The acts universally condemned as torture, and no doubt unconstitutionally cruel and unusual, were heretofore considered as repulsive as child molestation. Everyone despised it, no argument.  Now, in a hyper-partisan atmosphere egged on by the right wing noise machine, torture is debatable -- on the level of abortion, left and right committed to an absolute moral certitude on whether it should be universally permissible or abolished, and screaming at each other.

The idea that these interrogation techniques didn't amount to torture is another matter, best left up to a jury in my opinion since the OLC was only arguing one side of the case -- and opposing views were flushed down the memory hole.  I think I could make a damn good case that it was indeed torture, even if the CIA and military interrogators followed the letter of the guidelines set up by the Justice Department.

The truth is they didn't. In fact it is clear they far exceeded what they were "allowed" to do. They also went beyond what they told the Office of Legal Council they were doing -- so they're in legal trouble regardless.  Not even the most Loyal Bushie would sign off on what they were actually up to -- and they knew it.

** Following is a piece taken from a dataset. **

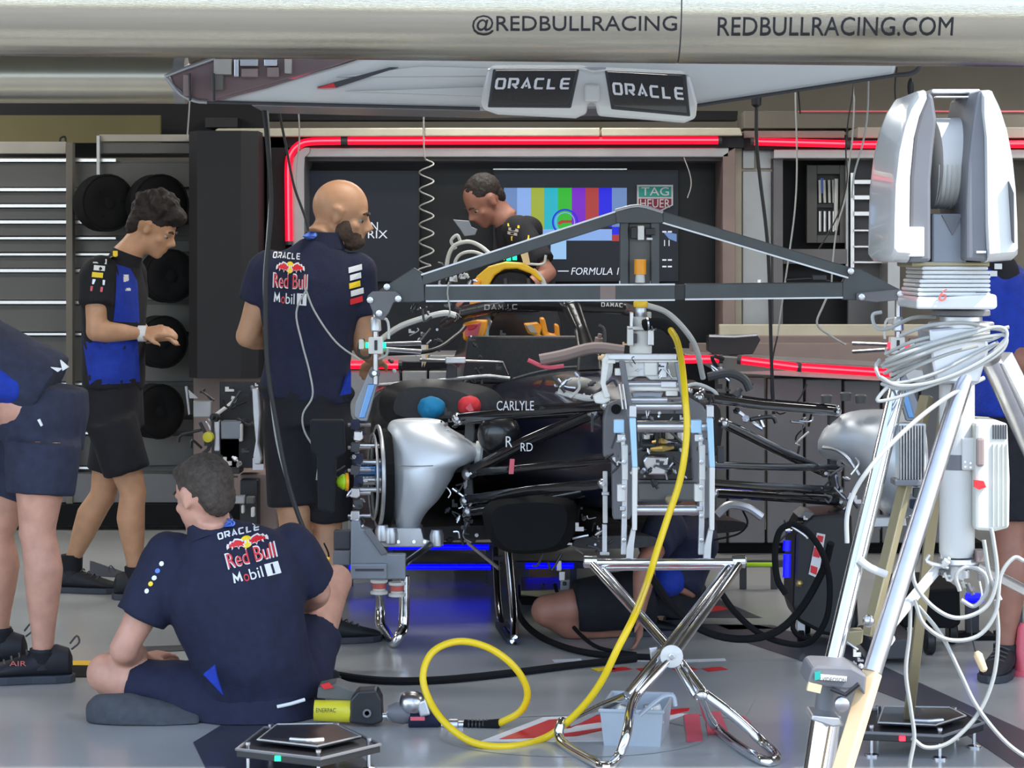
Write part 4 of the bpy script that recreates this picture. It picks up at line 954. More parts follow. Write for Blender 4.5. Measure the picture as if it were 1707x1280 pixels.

Who knew what, when, is something courts and Congressional Hearings were designed to discover.  It is one thing to say all this was understandable, reasonable under unreasonable circumstances, and Bonus! -- It got results.  Quite another to make the leap that these ends justified any and all means.

Moreover, the Jack Bauer scenario doesn't apply when you started this stuff to gin up an excuse for invading a country that didn't have a thing to do with terrorists attacks against us.  We have institutions to decide these things, whether a crime should go unpunished, no matter how noble the motivation NOR how notorious the act.
An honourable murderer, if you will,
For naught I did in hate, but all in honour.

~Othello
Like Shakespeare's jealous Moor, they weren't trying to conceal their misdeeds, not to get away with murder, but to justify it.  Yet now, their crimes wilting their alleged honor as more and more light reveals not only the full depravity of their methods, but also the twisted machinations to conceal and legalize what all the world knows was torture.

Honor demands something more here.  Again, I refer you to The Bard.  When Othello stands to be taken to prison for the admitted murder of Desdemona, justifiable though it may be, he stops...
Soft you; a word or two before you go.
I have done the state some service, and they know't —
No more of that. 
Upon which he stabs himself and dies, honorably fulfilling his moral obligations.

In reaction, the last lines of the play are all too apt as the official gloss is spun by leaders who need not be as accountable as they are in our nation whose founding principles demand much more sunshine than they did in Venice some 400 years ago. (A free press is a bitch.) Even then, the villain (Iago) had to pay, ironically tortured, most likely to death.
To you, lord governor,
Remains the censure of this hellish villain;
The time, the place, the torture: O, enforce it!
Myself will straight aboard: and to the state
This heavy act with heavy heart relate.
Since we supposedly don't torture, at least as a form of punishment, and no one seems honorable enough to fall on their sword over our treatment of the fiends who allegedly plotted a west coast 9/11, we're going to have to do this the hard way.

As John Demjanjuk could attest, there's no statute of limitations for war crimes. Since George W. Bush was too much of a coward to take responsibility for this, it will be up to President Obama and his Justice Department to either prosecute or pardon those involved.  The easy ones will be the grunts who went beyond what the OLC said they could do.  Those with the "only following orders" defense will be much harder, but nobody said the Nuremberg trials were easy either. 

I think the hardest cases will be the ones against the lawyers like John Yoo, John Rizzo, Judge Bybee and Stephen Bradbury whose freedom has been left up to Attorney General Holder.  We might, should, get them disbarred for unethical practices, and maybe (I hope) get Bybee impeached; but short of a conspiracy charge that must also sweep up Bush's entire National Security team it will be a tall order indeed to bring about any closure on our outraged sense of justice here.

But then again, using torture in a conspiracy to commit ... war has got to be worthy of prosecution, or nothing is.

[If you can (and you should) support Marcy Wheeler! Her work on this has been exemplary and indispensable. She done us proud ... again.]

1 Comment:

Trakker said...

This train has left the station and there can be no stopping it now.

The moment the torture memos were released the Bush administration's legacy got flushed into the sewer. After bloggers like Marcy Wheeler and investigative reporters are done, we will know everything that went on behind the scenes and it will be so just much worse that what we know now that no sane person will be able to deny that Bush, Cheney, Rumsfeld, and the rest of the lot were guilty of egregious war crimes - and if the U.S. is too cowardly to pursue it (and I think Holder will pursue it), then the international community will.

George Bush has just been guaranteed a spot in historical hell.